Quantum entanglement just got a whole lot weirder

• One of the most bizarre quantum phenomena ever discovered is that of quantum entanglement: where two particles both exist in a state where the properties of one depend on the other. 
• You can't measure a quantum particle's state without determining its properties in the process, "breaking" the entanglement whenever you do so. 
• Normally seen with identical particles, entanglement has just been demonstrated between particles with opposite charges, and leveraging that property has shown us an atom's nucleus like never before.

In the quantum Universe, things behave very differently than our common experience would suggest. In the macroscopic world we’re familiar with, any object we can measure appears to have intrinsic properties that are independent of whether we observe it or not. We can measure things like mass, position, motion, duration, etc., without worrying about whether that object is affected by our measurements; reality exists completely independently of the observer. But in the quantum world, that’s demonstrably not true. The act of measuring a system fundamentally changes its properties in an irrevocable way.

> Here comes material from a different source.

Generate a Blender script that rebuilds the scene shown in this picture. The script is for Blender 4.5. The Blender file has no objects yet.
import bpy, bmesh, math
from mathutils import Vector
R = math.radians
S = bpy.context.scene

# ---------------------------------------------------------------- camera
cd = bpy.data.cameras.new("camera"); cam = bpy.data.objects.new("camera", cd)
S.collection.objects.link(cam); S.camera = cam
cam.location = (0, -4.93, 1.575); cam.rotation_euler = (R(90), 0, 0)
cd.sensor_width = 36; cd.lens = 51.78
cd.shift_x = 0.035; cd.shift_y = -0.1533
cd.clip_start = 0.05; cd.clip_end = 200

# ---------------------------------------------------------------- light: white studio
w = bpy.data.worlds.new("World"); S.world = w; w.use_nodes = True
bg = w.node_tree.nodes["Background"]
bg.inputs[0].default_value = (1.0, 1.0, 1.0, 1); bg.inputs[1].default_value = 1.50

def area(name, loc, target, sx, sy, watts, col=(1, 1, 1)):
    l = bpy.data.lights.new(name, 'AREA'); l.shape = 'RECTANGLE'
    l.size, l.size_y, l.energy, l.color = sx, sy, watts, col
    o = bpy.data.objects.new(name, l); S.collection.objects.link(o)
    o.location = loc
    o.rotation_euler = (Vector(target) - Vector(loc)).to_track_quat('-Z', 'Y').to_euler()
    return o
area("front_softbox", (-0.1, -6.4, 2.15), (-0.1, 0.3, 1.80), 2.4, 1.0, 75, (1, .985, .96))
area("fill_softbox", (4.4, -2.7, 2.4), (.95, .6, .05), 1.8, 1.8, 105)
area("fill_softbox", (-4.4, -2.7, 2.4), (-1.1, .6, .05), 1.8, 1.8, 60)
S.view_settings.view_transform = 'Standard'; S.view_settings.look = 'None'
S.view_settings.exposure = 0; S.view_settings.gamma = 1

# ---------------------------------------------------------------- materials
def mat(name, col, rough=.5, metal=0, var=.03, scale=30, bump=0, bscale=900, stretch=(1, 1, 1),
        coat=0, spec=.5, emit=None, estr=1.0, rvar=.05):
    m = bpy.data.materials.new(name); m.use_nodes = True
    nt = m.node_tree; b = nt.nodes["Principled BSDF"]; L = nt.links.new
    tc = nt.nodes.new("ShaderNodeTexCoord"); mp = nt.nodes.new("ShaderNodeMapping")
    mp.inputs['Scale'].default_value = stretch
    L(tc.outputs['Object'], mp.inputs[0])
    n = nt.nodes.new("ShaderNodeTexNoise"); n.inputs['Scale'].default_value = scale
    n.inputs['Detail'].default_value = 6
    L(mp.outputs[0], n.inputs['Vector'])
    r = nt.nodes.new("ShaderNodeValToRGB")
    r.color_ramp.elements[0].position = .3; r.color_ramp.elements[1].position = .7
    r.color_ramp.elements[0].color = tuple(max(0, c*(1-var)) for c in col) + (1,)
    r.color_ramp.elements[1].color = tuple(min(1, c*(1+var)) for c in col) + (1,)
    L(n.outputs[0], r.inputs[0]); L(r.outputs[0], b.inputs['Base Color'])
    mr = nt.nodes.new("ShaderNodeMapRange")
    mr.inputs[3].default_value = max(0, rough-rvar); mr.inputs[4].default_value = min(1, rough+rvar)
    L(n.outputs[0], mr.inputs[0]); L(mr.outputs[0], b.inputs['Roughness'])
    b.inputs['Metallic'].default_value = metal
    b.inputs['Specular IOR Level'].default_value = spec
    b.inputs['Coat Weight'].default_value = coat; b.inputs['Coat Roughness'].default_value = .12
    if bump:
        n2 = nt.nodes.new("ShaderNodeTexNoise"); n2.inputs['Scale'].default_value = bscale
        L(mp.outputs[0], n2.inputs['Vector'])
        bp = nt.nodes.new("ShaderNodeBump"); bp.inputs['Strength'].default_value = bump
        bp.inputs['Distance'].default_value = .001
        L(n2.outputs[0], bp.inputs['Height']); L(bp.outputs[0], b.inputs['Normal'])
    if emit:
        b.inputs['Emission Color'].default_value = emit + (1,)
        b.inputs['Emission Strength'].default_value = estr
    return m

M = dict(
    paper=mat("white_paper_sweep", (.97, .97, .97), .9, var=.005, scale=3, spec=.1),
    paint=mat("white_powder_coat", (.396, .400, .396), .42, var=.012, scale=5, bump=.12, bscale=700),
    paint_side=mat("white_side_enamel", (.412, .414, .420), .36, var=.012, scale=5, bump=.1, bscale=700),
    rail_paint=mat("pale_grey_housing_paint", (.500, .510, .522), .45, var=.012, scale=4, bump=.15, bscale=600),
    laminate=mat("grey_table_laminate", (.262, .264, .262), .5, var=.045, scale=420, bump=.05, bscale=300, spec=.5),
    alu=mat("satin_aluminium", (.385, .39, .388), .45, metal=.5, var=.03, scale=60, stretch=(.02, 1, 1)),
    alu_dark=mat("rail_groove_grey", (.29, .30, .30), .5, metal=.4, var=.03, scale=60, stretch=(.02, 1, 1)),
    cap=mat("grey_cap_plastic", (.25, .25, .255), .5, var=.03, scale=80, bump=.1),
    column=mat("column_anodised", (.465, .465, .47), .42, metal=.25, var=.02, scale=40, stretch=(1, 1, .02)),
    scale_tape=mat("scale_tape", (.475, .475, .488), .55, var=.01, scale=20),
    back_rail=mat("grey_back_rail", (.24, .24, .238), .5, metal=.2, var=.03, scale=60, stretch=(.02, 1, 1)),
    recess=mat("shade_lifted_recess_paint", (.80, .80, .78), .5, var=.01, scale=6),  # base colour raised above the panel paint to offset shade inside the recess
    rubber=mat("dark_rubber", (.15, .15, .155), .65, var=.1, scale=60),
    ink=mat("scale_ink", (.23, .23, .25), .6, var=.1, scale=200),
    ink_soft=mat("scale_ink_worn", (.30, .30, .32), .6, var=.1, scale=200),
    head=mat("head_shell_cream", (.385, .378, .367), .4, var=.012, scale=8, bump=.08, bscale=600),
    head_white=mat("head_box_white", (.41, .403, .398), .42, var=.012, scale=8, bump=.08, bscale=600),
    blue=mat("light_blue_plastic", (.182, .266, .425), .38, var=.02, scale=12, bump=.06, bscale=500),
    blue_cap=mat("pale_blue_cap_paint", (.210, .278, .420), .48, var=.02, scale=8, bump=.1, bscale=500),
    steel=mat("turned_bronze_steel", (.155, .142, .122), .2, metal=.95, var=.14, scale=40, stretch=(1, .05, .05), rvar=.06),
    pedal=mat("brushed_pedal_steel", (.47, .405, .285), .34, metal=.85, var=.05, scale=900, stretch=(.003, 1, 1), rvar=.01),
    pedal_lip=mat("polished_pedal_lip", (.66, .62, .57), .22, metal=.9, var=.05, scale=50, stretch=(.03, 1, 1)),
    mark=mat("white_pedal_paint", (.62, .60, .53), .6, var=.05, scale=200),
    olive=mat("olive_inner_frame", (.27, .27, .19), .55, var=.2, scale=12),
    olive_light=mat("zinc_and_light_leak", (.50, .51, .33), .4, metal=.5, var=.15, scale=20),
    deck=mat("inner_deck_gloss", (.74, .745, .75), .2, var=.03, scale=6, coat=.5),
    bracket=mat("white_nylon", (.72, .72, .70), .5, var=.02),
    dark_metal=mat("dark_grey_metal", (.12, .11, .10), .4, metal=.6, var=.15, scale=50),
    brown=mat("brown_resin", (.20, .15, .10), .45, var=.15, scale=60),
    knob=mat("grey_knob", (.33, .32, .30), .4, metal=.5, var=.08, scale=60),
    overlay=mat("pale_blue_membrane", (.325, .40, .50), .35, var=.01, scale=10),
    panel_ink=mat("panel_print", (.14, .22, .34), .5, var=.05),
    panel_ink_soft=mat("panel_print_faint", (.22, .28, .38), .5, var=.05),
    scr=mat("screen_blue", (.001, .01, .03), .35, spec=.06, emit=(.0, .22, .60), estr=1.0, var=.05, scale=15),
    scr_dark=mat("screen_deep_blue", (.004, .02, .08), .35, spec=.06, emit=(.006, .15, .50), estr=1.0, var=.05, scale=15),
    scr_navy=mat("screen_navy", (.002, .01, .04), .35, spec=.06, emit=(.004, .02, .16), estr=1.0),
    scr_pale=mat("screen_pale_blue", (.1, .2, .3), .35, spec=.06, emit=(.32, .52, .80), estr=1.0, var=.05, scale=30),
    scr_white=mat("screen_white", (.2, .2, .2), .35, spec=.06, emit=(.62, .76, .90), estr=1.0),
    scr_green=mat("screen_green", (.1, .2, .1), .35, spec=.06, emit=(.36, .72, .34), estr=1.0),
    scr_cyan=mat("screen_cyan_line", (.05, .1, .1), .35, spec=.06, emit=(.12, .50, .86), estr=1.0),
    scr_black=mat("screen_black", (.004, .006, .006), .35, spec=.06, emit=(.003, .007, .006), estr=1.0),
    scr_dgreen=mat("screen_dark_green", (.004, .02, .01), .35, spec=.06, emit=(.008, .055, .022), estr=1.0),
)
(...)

One of the weirdest quantum properties of all is entanglement: where multiple quanta have inherent properties that are both indeterminate, but the properties of each one aren’t independent of the other. We’ve seen this demonstrated for photons, electrons, and all sorts of identical particles before, enabling us to test and probe the fundamental and surprising nature of reality. In fact, the 2022 Nobel Prize in Physics was awarded precisely for investigations into this phenomenon.

But in a novel experiment, quantum entanglement has just been demonstrated between different particles for the first time, and already the technique has been used to see an atom’s nucleus like never before.

Illustration of two entangled particles, separated in space and each with indeterminate properties until they are measured. It has been experimentally determined that the neither member of the entangled pair exists in a particular state until the critical moment at which a measurement occurs: the key aspect which enables many modern quantum technologies.

In principle, quantum entanglement is a simple idea to understand, and it’s built on the idea of quantum indeterminism. Imagine you pull a ball out of a hat, and there’s a 50/50 chance that the ball has one of two properties.

• Perhaps it’s color: the ball could be black or white.
• Perhaps it’s mass: either you pulled out a light ball or a heavy ball.
• Perhaps it’s which direction it’s spinning: the ball could be “spin up” or “spin down.”